Pas de transgression dans la répétition
Voilà un phénomène qui n’a pas non plus épargné Californication et ses sept saisons plus redondantes qu’un JT de Jean-Pierre Pernaud. Qui eut cru que des scènes de levrette saupoudrées de coke seraient un jour considérées comme ennuyeuses et répétitives ? C’est pourtant ce que semble indiquer ce terne début de saison 7 : un retour en arrière constant vers ce qu’étaient les premières années de Californication, la nouveauté et l’excitation en moins.
https://www.youtube.com/watch?v=EvM4lADJz3o
Tout ce que la comédie dramatique avait de transgressif et de comique s’est estompé au fur et à mesure que les scénaristes ont rabâché, presque mot pour mot, presque scène pour scène, les mêmes histoires. On retrouve, pour la septième fois, Hank Moody esseulé, essayant d’emprunter le « droit chemin » (un travail stable, une relation amoureuse épanouissante) mais trop tenté par le chaos pour s’y tenir. Le hic : ce chaos n’a plus rien d’attirant, et le téléspectateur a du mal à comprendre pourquoi il s’y jette encore à corps perdu.

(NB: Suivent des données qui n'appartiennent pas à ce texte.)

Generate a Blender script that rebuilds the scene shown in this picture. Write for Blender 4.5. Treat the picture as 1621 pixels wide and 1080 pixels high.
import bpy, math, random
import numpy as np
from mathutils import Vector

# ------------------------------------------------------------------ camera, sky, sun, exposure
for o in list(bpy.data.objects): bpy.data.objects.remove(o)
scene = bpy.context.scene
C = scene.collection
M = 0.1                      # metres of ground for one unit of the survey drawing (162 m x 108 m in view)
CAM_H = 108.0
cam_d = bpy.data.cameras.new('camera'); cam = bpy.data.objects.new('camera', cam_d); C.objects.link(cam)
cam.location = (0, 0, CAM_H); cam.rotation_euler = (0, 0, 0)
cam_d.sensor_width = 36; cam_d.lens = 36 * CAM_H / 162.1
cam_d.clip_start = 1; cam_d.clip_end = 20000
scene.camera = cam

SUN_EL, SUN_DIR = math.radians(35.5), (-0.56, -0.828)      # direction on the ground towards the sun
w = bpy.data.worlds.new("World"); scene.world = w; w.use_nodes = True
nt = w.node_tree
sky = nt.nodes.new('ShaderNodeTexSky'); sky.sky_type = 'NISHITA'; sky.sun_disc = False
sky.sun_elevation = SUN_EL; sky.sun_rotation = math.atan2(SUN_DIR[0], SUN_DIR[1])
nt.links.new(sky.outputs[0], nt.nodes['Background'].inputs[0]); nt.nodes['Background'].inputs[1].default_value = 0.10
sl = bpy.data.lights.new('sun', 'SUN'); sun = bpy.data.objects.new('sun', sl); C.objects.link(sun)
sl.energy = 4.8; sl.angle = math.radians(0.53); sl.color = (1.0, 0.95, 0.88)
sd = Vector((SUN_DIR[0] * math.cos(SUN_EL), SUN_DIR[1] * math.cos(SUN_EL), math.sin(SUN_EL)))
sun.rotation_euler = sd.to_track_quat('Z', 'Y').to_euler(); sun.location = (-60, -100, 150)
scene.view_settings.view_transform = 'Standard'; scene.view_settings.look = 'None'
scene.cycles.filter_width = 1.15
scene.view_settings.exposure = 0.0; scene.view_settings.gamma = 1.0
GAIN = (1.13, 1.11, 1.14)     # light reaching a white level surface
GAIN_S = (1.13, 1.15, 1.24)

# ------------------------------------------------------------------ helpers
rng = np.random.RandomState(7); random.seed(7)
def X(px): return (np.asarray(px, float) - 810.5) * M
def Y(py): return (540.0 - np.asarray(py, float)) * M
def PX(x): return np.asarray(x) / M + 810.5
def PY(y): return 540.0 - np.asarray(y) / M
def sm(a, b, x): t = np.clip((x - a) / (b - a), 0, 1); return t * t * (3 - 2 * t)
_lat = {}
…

Combien de fois doit-on encore voir Hank Moody professer son amour à Karen et se faire rejeter à cause d’un événement inattendu directement lié à son passé de dépravé ? Combien de nouvelles mannequins aux jambes interminables croiseront encore la route de l’écrivain maudit enclin à l’autodestruction ? Il n’y a pas que le visage de David Duchovny qui prenne des rides. Californication tourne en rond comme le poisson dans le bocal d’une pub Ikéa, et on ne peut que se demander pourquoi Showtime a mis tellement de temps avant d’y mettre fin (cette saison 7 sera la dernière). De son côté, Nurse Jackie vient d’être renouvelée pour une septième saison, alors que la sixième vient à peine de débuter dans l’indifférence quasi générale. Les voix des chaînes câblées sont parfois impénétrables.